Using the listing beneath this task, count the lines with the word "empty" and write only the result.

--- RECORDS TO USE ---

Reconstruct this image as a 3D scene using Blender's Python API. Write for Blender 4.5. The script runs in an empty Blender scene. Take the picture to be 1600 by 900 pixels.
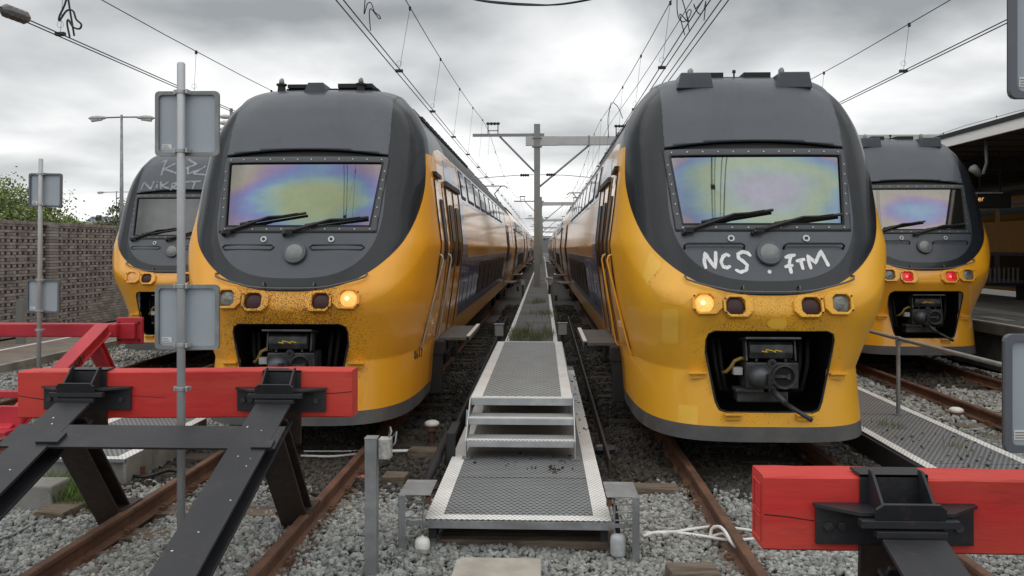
import bpy, math, random
import numpy as np
from mathutils import Vector, Matrix
random.seed(7); rng = np.random.default_rng(7)
R = math.radians
scene = bpy.context.scene
C = scene.collection

# ------------------------------------------------------------------ camera
CAM_Z = 2.17; YAW = R(2.18); SKY_SEED = 3.47; F_PX = 1290.0; HOR = 388.0
cam_d = bpy.data.cameras.new('camera'); cam = bpy.data.objects.new('camera', cam_d); C.objects.link(cam)
cam.location = (0, 0, CAM_Z); cam.rotation_euler = (R(90), 0, YAW)
cam_d.sensor_width = 36; cam_d.lens = 36 * F_PX / 1600
cam_d.shift_y = -(450 - HOR) / 1600
cam_d.clip_start = 0.1; cam_d.clip_end = 5000
scene.camera = cam

# ------------------------------------------------------------------ world: overcast sky
SUN_EL, SUN_AZ = R(76), R(12)          # high, behind the camera and a little to the left
w = bpy.data.worlds.new('World'); scene.world = w; w.use_nodes = True
nt = w.node_tree; nt.nodes.clear()
def nn(nt, t, **k):
    n = nt.nodes.new(t)
    for a, b in k.items(): setattr(n, a, b)
    return n
out = nn(nt, 'ShaderNodeOutputWorld')
sky = nn(nt, 'ShaderNodeTexSky'); sky.sky_type = 'NISHITA'; sky.sun_disc = False
sky.sun_elevation = SUN_EL; sky.sun_rotation = R(180) + SUN_AZ
bg_sky = nn(nt, 'ShaderNodeBackground'); bg_sky.inputs[1].default_value = 0.1
nt.links.new(sky.outputs[0], bg_sky.inputs[0])
tc = nn(nt, 'ShaderNodeTexCoord')
sep = nn(nt, 'ShaderNodeSeparateXYZ'); nt.links.new(tc.outputs['Generated'], sep.inputs[0])
def math_node(nt, op, a, b=None, c=None):
    m = nn(nt, 'ShaderNodeMath', operation=op)
    for i, v in enumerate((a, b, c)):
        if v is None: continue
        if isinstance(v, (int, float)): m.inputs[i].default_value = v
        else: nt.links.new(v, m.inputs[i])
    return m.outputs[0]
zc = math_node(nt, 'MAXIMUM', sep.outputs[2], 0.0)
den = math_node(nt, 'ADD', zc, 0.26)
cx = math_node(nt, 'DIVIDE', sep.outputs[0], den); cy = math_node(nt, 'DIVIDE', sep.outputs[1], den)
comb = nn(nt, 'ShaderNodeCombineXYZ'); nt.links.new(cx, comb.inputs[0]); nt.links.new(cy, comb.inputs[1])
comb.inputs[2].default_value = SKY_SEED
n1 = nn(nt, 'ShaderNodeTexNoise'); n1.inputs['Scale'].default_value = 1.5; n1.inputs['Detail'].default_value = 6
n1.inputs['Roughness'].default_value = 0.46; n1.inputs['Distortion'].default_value = 0.2
nt.links.new(comb.outputs[0], n1.inputs['Vector'])
hz = nn(nt, 'ShaderNodeMapRange'); hz.inputs['From Min'].default_value = 0.0; hz.inputs['From Max'].default_value = 0.36
hz.inputs['To Min'].default_value = 0.16; hz.inputs['To Max'].default_value = 0.0
nt.links.new(zc, hz.inputs['Value'])
fac = math_node(nt, 'ADD', n1.outputs['Fac'], hz.outputs[0])
ramp = nn(nt, 'ShaderNodeValToRGB')
e = ramp.color_ramp.elements
e[0].position = 0.40; e[0].color = (0.29, 0.305, 0.315, 1)
e[1].position = 0.74; e[1].color = (1.0, 1.0, 0.99, 1)
m_ = e.new(0.51); m_.color = (0.50, 0.515, 0.52, 1)
m_ = e.new(0.61); m_.color = (0.70, 0.71, 0.715, 1)
nt.links.new(fac, ramp.inputs[0])
bg_c = nn(nt, 'ShaderNodeBackground'); bg_c.inputs[1].default_value = 1.0
nt.links.new(ramp.outputs[0], bg_c.inputs[0])
mixw = nn(nt, 'ShaderNodeMixShader'); mixw.inputs[0].default_value = 0.96
nt.links.new(bg_sky.outputs[0], mixw.inputs[1]); nt.links.new(bg_c.outputs[0], mixw.inputs[2])
nt.links.new(mixw.outputs[0], out.inputs[0])

# ------------------------------------------------------------------ sun behind cloud
sd = bpy.data.lights.new('sun', 'SUN'); sd.energy = 1.5; sd.angle = R(110); sd.color = (1.0, 0.97, 0.92)
sun = bpy.data.objects.new('sun', sd); C.objects.link(sun)
sun.rotation_euler = (R(90) - SUN_EL, 0, -SUN_AZ)
scene.view_settings.view_transform = 'Standard'; scene.view_settings.look = 'None'
scene.view_settings.exposure = 0.28; scene.view_settings.gamma = 1.0
scene.view_settings.use_curve_mapping = False
scene.render.engine = 'CYCLES'
scene.cycles.max_bounces = 6; scene.cycles.use_denoising = True

# ------------------------------------------------------------------ measuring helpers
CA, SA = math.cos(YAW), math.sin(YAW)
def ray(px, py):
    u = (px - 800) / F_PX
    return u * CA - SA, u * SA + CA, (HOR - py) / F_PX
def at_z(px, py, z):
    dx, dy, dz = ray(px, py); t = (z - CAM_Z) / dz
    return Vector((dx * t, dy * t, z))
def at_x(px, py, X):
    dx, dy, dz = ray(px, py); t = X / dx
    return Vector((X, dy * t, CAM_Z + dz * t))
def at_y(px, py, Y):
    dx, dy, dz = ray(px, py); t = Y / dy
    return Vector((dx * t, Y, CAM_Z + dz * t))
def in_frame(X, Y, Z, m=40):
    cx_ = X * CA + Y * SA; cd = -X * SA + Y * CA
    px = 800 + F_PX * cx_ / np.maximum(cd, .01); py = HOR - F_PX * (Z - CAM_Z) / np.maximum(cd, .01)
    return (cd > .1) & (px > -m) & (px < 1600 + m) & (py < 900 + m) & (py > -m)

# ------------------------------------------------------------------ materials
MATS = {}
def mat(name, col, rough=.6, metal=0.0, var=.15, vs=6.0, bump=0.0, bs=80.0, coat=0.0, spec=.5, island=0.0, alt=None,
        speck=0.0, emit=None, es=1.0, stretch=None, altpos=(.45, .62), coat_rough=.08, rust=None, rust_pos=(.55, .7)):
    if name in MATS: return MATS[name]
    m = bpy.data.materials.new(name); m.use_nodes = True; t = m.node_tree; p = t.nodes['Principled BSDF']
    L = t.links.new
    tcn = nn(t, 'ShaderNodeTexCoord'); vec = tcn.outputs['Object']
    if stretch:
        mp = nn(t, 'ShaderNodeMapping'); mp.inputs['Scale'].default_value = stretch; L(vec, mp.inputs[0]); vec = mp.outputs[0]
    no = nn(t, 'ShaderNodeTexNoise'); no.inputs['Scale'].default_value = vs; no.inputs['Detail'].default_value = 5
    no.inputs['Roughness'].default_value = .6; L(vec, no.inputs['Vector'])
    def mixc(f, a, b, blend='MIX'):
        mx = nn(t, 'ShaderNodeMix', data_type='RGBA', blend_type=blend)
        if isinstance(f, (int, float)): mx.inputs[0].default_value = f
        else: L(f, mx.inputs[0])
        for i, v in ((6, a), (7, b)):
            if isinstance(v, tuple): mx.inputs[i].default_value = (*v[:3], 1)
            else: L(v, mx.inputs[i])
        return mx.outputs[2]
    def rng_(f, a, b):
        mr = nn(t, 'ShaderNodeMapRange'); mr.inputs['From Min'].default_value = a; mr.inputs['From Max'].default_value = b
        L(f, mr.inputs['Value']); return mr.outputs[0]
    lo = tuple(max(0, c * (1 - var)) for c in col); hi = tuple(min(1, c * (1 + var)) for c in col)
    cc = mixc(rng_(no.outputs['Fac'], .3, .7), lo, hi)
    if alt:
        n2 = nn(t, 'ShaderNodeTexNoise'); n2.inputs['Scale'].default_value = vs * .37; n2.inputs['Detail'].default_value = 6
        L(vec, n2.inputs['Vector']); cc = mixc(rng_(n2.outputs['Fac'], *altpos), cc, alt)
    if rust:
        n3 = nn(t, 'ShaderNodeTexNoise'); n3.inputs['Scale'].default_value = vs * 2.1; n3.inputs['Detail'].default_value = 8
        n3.inputs['Roughness'].default_value = .7
        L(vec, n3.inputs['Vector']); cc = mixc(rng_(n3.outputs['Fac'], *rust_pos), cc, rust)
    if island:
        g = nn(t, 'ShaderNodeNewGeometry')
        mr = nn(t, 'ShaderNodeMapRange'); mr.inputs['To Min'].default_value = 1 - island; mr.inputs['To Max'].default_value = 1 + island
        L(g.outputs['Random Per Island'], mr.inputs['Value'])
        hs = nn(t, 'ShaderNodeHueSaturation'); L(mr.outputs[0], hs.inputs['Value']); L(cc, hs.inputs['Color']); cc = hs.outputs[0]
    if speck:
        n4 = nn(t, 'ShaderNodeTexNoise'); n4.inputs['Scale'].default_value = 85; n4.inputs['Detail'].default_value = 3
        L(tcn.outputs['Object'], n4.inputs['Vector'])
        sp = nn(t, 'ShaderNodeSeparateXYZ'); L(tcn.outputs['Object'], sp.inputs[0])
        ax = math_node(t, 'ABSOLUTE', sp.outputs[0]); ax = math_node(t, 'SUBTRACT', ax, .45)
        ax = math_node(t, 'MAXIMUM', ax, 0.0)
        az = math_node(t, 'SUBTRACT', sp.outputs[2], 1.2); az = math_node(t, 'ABSOLUTE', az)
        dd = math_node(t, 'ADD', math_node(t, 'MULTIPLY', ax, .36), math_node(t, 'MULTIPLY', az, .13))
        th = math_node(t, 'ADD', dd, .62 - speck * .155)
        f4 = math_node(t, 'SUBTRACT', n4.outputs['Fac'], th)
        f4 = rng_(f4, 0.0, .05)
        f4 = math_node(t, 'MULTIPLY', f4, .85)
        cc = mixc(f4, cc, (.035, .022, .012))
        # streaky road-film over the lower nose
        n5 = nn(t, 'ShaderNodeTexNoise'); n5.inputs['Scale'].default_value = 2.6; n5.inputs['Detail'].default_value = 7
        L(tcn.outputs['Object'], n5.inputs['Vector'])
        f5 = rng_(math_node(t, 'SUBTRACT', n5.outputs['Fac'], math_node(t, 'MULTIPLY', dd, 1.2)), .38, .75)
        f5 = math_node(t, 'MULTIPLY', f5, .42)
        cc = mixc(f5, cc, (.16, .085, .02))
    L(cc, p.inputs['Base Color'])
    rr = nn(t, 'ShaderNodeMapRange'); rr.inputs['To Min'].default_value = max(.02, rough * .8); rr.inputs['To Max'].default_value = min(1, rough * 1.2)
    L(no.outputs['Fac'], rr.inputs['Value']); L(rr.outputs[0], p.inputs['Roughness'])
    p.inputs['Metallic'].default_value = metal; p.inputs['Specular IOR Level'].default_value = spec
    p.inputs['Coat Weight'].default_value = coat; p.inputs['Coat Roughness'].default_value = coat_rough
    if bump:
        nb = nn(t, 'ShaderNodeTexNoise'); nb.inputs['Scale'].default_value = bs; nb.inputs['Detail'].default_value = 4
        L(vec, nb.inputs['Vector'])
        b = nn(t, 'ShaderNodeBump'); b.inputs['Strength'].default_value = bump; b.inputs['Distance'].default_value = .02
        L(nb.outputs['Fac'], b.inputs['Height']); L(b.outputs[0], p.inputs['Normal'])
    if emit:
        p.inputs['Emission Color'].default_value = (*emit, 1); p.inputs['Emission Strength'].default_value = es
    MATS[name] = m
    return m

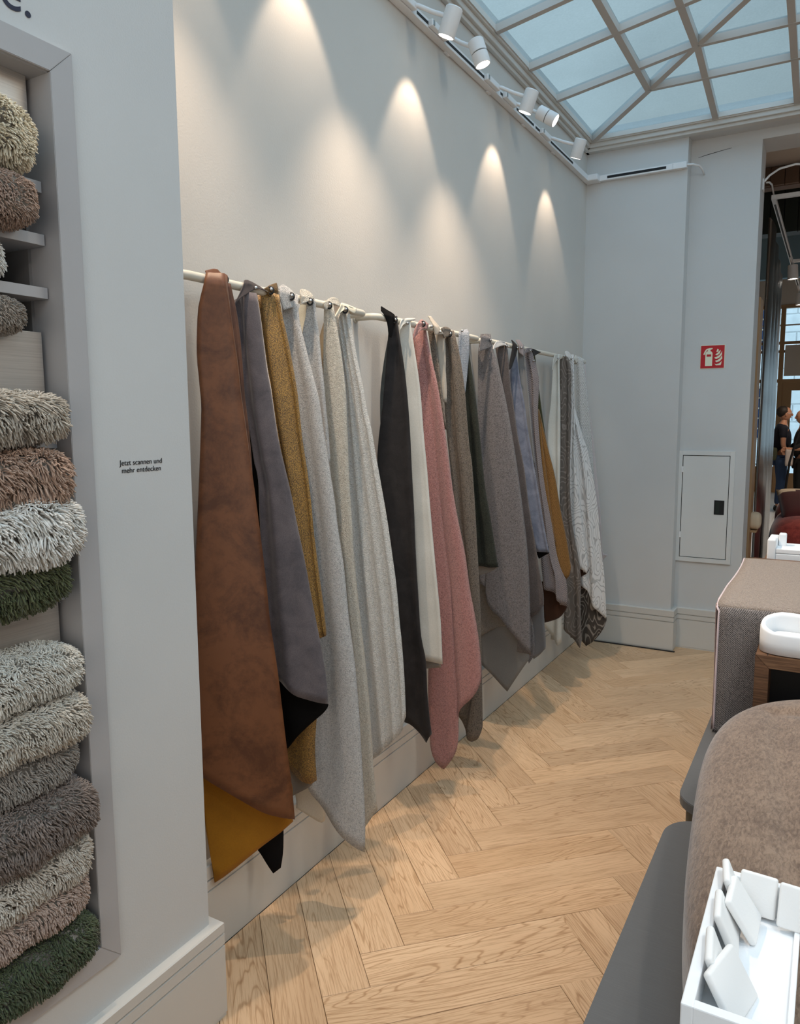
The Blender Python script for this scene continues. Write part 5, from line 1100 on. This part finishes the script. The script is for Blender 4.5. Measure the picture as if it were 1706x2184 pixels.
# ---------------------------------------------------------------- people
def skin_obj(name,verts,edges,radii,mat,parent,levels=2,root=0):
    me=bpy.data.meshes.new(name); me.from_pydata(verts,edges,[]); o=bpy.data.objects.new(name,me); COL.objects.link(o)
    m=o.modifiers.new('s','SKIN'); sv=me.skin_vertices[0].data
    for i,r in enumerate(radii): sv[i].radius=(r,r) if not isinstance(r,tuple) else r
    sv[root].use_root=True; m.use_smooth_shade=True; s=o.modifiers.new('ss','SUBSURF'); s.levels=levels; s.render_levels=levels
    dg=bpy.context.evaluated_depsgraph_get(); m2=bpy.data.meshes.new_from_object(o.evaluated_get(dg)); bpy.data.objects.remove(o)
    m2.materials.clear(); return link(name,m2,mat,parent,True)
def person(px,py,face,label,pose,shirt,trouser,hair,scale=1.0):
    """face: heading angle; local x = forward, y = left"""
    t=empty('person',(px,py,0),label,'person')
    M=Matrix.Translation((px,py,0))@Matrix.Rotation(face,4,'Z')@Matrix.Scale(scale,4)
    T=lambda v:(M@Vector(v))[:]
    R=lambda r:tuple(q*scale for q in r) if isinstance(r,tuple) else r*scale
    hipw=.09; sh=.18
    V=[(0,0,.95),(0,0,1.12),(.0,0,1.30),(-.01,0,1.44),(.01,0,1.52),(.03,0,1.58)]; E=[(0,1),(1,2),(2,3),(3,4),(4,5)]; r=[(.13,.10),(.12,.09),(.14,.10),(.09,.07),.05,.05]
    def add(p,rr,to): V.append(p); r.append(rr); E.append((to,len(V)-1)); return len(V)-1
    for s in (-1,1):
        h=add((0,s*hipw,.90),.085,0); k=add((.02*s*pose['stride']+.02,s*hipw,.50),.058,h); a=add((-.02+.04*s*pose['stride'],s*hipw,.09),.038,k); f=add((.08+.04*s*pose['stride'],s*hipw*1.1,.035),.035,a); add((.17+.04*s*pose['stride'],s*hipw*1.15,.03),.026,f)
    hands=[]
    for s,(el,wr) in zip((-1,1),pose['arms']):
        a=add((-.01,s*sh,1.40),.055,3); e=add(el,.042,a); w=add(wr,.027,e); hands.append((Vector(el),Vector(wr)))
    body=skin_obj('body',[T(v) for v in V],E,[R(x) for x in r],'skin',t)
    # head with nose, ears, hair
    hz=1.655
    def headmod(p):
        if p.x>0 and p.z<0: p=Vector((p.x*(1-.12*(-p.z/.12)),p.y*(1-.22*(-p.z/.12)),p.z))
        return p
    c=Vector(T((.035,0,hz))); superell('head',c,(.098*scale,.075*scale,.120*scale),'skin',t,1,1,24,16,face,headmod)
    for nm,p,rr,mt in (('nose',(.135,0,hz-.012),(.018,.012,.022),'skin'),('ear',(.03,-.077,hz-.01),(.018,.008,.028),'skin'),('ear',(.03,.077,hz-.01),(.018,.008,.028),'skin'),('eye',(.122,-.03,hz+.012),(.008,.011,.006),'black_matt'),('eye',(.122,.03,hz+.012),(.008,.011,.006),'black_matt'),('mouth',(.122,0,hz-.055),(.008,.022,.005),'cushion_red')):
        superell(nm,Vector(T(p)),tuple(q*scale for q in rr),mt,t,1,1,12,8,face)
    def hm(p):
        k=1+.06*math.sin(p.x*160)*math.sin(p.y*150+p.z*140); return p*k
    superell('hair',Vector(T((-.012,0,hz+.040))),(.100*scale,.088*scale,.098*scale),hair,t,1,1,40,24,face,hm)
    # hands with five fingers
    for (el,wr),s in zip(hands,(-1,1)):
        d=(wr-el).normalized(); side=d.cross(Vector((0,1,0))).normalized() if abs(d.y)<.9 else Vector((1,0,0)); up_=side.cross(d)
        HV=[wr-d*.01,wr+d*.05,wr+d*.085]; HE=[(0,1),(1,2)]; HR=[.024,(.030),(.026)]
        for q,(o_,L_) in enumerate(((-.024,.065),(-.008,.075),(.008,.070),(.024,.055))):
            b0=wr+d*.08+side*o_; HV.append(b0); HR.append(.010); HE.append((2,len(HV)-1)); HV.append(b0+d*L_*.55+up_*.008); HR.append(.009); HE.append((len(HV)-2,len(HV)-1)); HV.append(b0+d*L_*.9+up_*.028); HR.append(.007); HE.append((len(HV)-2,len(HV)-1))
        b0=wr+d*.035+side*-.03; HV.append(b0); HR.append(.011); HE.append((1,len(HV)-1)); HV.append(b0+d*.035-side*.018); HR.append(.009); HE.append((len(HV)-2,len(HV)-1))
        skin_obj('hand',[T(v) for v in HV],HE,[R(x) for x in HR],'skin',t,1)
    # clothes follow the same skeleton, slightly larger
    sv=[(0,0,.92),(0,0,1.12),(0,0,1.30),(-.01,0,1.43),(0,0,1.49)]; se=[(0,1),(1,2),(2,3),(3,4)]; sr=[(.155,.125),(.15,.12),(.165,.12),(.11,.085),(.062,.062)]
    for s,(el,wr) in zip((-1,1),pose['arms']):
        sv.append((-.01,s*sh,1.40)); sr.append(.072); se.append((3,len(sv)-1)); e=Vector(el); a=Vector((-.01,s*sh,1.40))
        sv.append(tuple(a.lerp(e,pose['sleeve']))); sr.append(.062); se.append((len(sv)-2,len(sv)-1))
        if pose.get('long'): sv.append(tuple(e.lerp(Vector(wr),.85))); sr.append(.042); se.append((len(sv)-2,len(sv)-1))
    skin_obj('shirt',[T(v) for v in sv],se,[R(x) for x in sr],shirt,t)
    tv=[(0,0,.96)]; te=[]; trr=[(.145,.12)]
    for s in (-1,1):
        tv.append((0,s*hipw,.88)); trr.append(.105); te.append((0,len(tv)-1)); tv.append((.02*s*pose['stride']+.02,s*hipw,.50)); trr.append(.078); te.append((len(tv)-2,len(tv)-1)); tv.append((-.02+.04*s*pose['stride'],s*hipw,.10)); trr.append(.062); te.append((len(tv)-2,len(tv)-1))
    skin_obj('trousers',[T(v) for v in tv],te,[R(x) for x in trr],trouser,t)
    for s in (-1,1): superell('shoe',Vector(T((.06+.04*s*pose['stride'],s*hipw*1.05,.045))),(.14*scale,.052*scale,.046*scale),'black_matt',t,.6,.7,20,12,face)
    return t,T
t,T=person(.80,14.5,math.radians(12),'man with dark curly hair, navy polo shirt and jeans, standing in profile',dict(stride=.4,arms=[((-.02,-.25,1.13),(.10,-.24,.90)),((.04,.22,1.12),(.24,.12,1.06))],sleeve=.62),'shirt_navy','jeans_blue','hair_dark',1.0)
for s in (-1,1): tube('glasses',[T((.05,s*.078,1.668)),T((.13,s*.05,1.668)),T((.137,s*.012,1.664))],.004,'lamp_white',t,6)
bgo=superell('shoulder_bag',Vector(T((-.17,-.12,.98))),(.09,.05,.11),'bag_olive',None,.4,.4); tag(bgo,'olive shoulder bag at the hip of the man in navy','bag')
ppo=box('leaflet',T((.27,-.02,1.03)),tuple(Vector(T((.27,-.02,1.03)))+Vector((.10,.004,.05))),'cushion_white'); tag(ppo,'small pale leaflet held in the hand of the man in navy','leaflet')
t,T=person(1.13,14.1,math.radians(200),'person in black clothes cut by the right picture edge, holding a pale patterned bag',dict(stride=.3,arms=[((-.02,-.26,1.14),(.20,-.16,1.10)),((.02,.26,1.13),(.22,.14,1.12))],sleeve=.7,long=True),'cloth_black','cloth_black','hair_dark',.97)
bgo=superell('patterned_bag',Vector(T((.20,.0,.98))),(.06,.16,.15),'bag_floral',None,.3,.3); tag(bgo,'pale patterned bag carried by the person in black','bag')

---

### THE ANSWER
2